Я еще не успел покинуть вестибюль, как двое сопровождавших нас из Брюсселя гестаповца, получив от охранника какой-то конверт, вскрыв его, заставили Маргарет выйти из здания. Не успев со мной попрощаться, Маргарет, заплакав, была вынуждена выполнить полученное распоряжение быстро, так как ее подталкивали гестаповцы. Только потом я узнал, что ее сопроводили в большую женскую тюрьму, размещавшуюся на Александерплац, от ведущего следствие гестаповца Ортмана.
Вопреки имеющимся в литературе вымыслам я увидел Маргарет только после того, как было принято решение направить нас обратно в распоряжение начальника зондеркоманды Карла Гиринга. Тогда я еще не знал, что подразделение гестапо уже переместилось в Париж.
Что касается вымысла в части моей встречи с Маргарет, необходимо уточнить.
В книге Леопольда Треппера «Большая игра» я прочитал: «На первом же допросе Кент заговорил.
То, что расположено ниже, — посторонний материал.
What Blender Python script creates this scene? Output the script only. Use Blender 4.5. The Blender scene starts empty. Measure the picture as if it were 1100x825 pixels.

Гестаповцам было достаточно пригрозить ему разлукой с Маргарет...» (с. 157). В дальнейшем описании событий автор указывает, что он «17 ноября встретился с Корбеном», и тот в ответ на высказанную возможность предательства по отношению к нему Кента ответил: «Единственный, кто мог бы меня скомпрометировать, это Кент. Но он советский офицер, а советские офицеры не предают...» (с. 157).
Французский писатель Жиль Перро в своей книге «Красная капелла» утверждает, что Кент, то есть я, впервые заговорил только в Берлине, и то после того, как гестаповцы устроили мне на пятый день пребывания в центральной тюрьме встречу с Маргарет, оставив на весь день вдвоем для наших любовных отношений. После этого они пообещали устраивать нам многочасовые встречи, оставляя вдвоем, при условии, что в ночное время я начну давать показания (с. 170). Я якобы дал согласие и встал полностью на путь предательства.
Значительно позднее я убедился, что Жиль Перро и Леопольд Треппер по непонятным причинам, возможно только став на путь моей дискредитации, начиная с первой встречи в Брюсселе в 1965 г. с Маргарет Барча, убедили её в необходимости подобного варианта. Она пошла на провокацию, видимо стремясь, по их совету, помочь моей реабилитации, улучшению ее положения в уже мирной Бельгии, положения сыновей, Рене и Мишеля, в своих написанных воспоминаниях подтверждала эту ложь.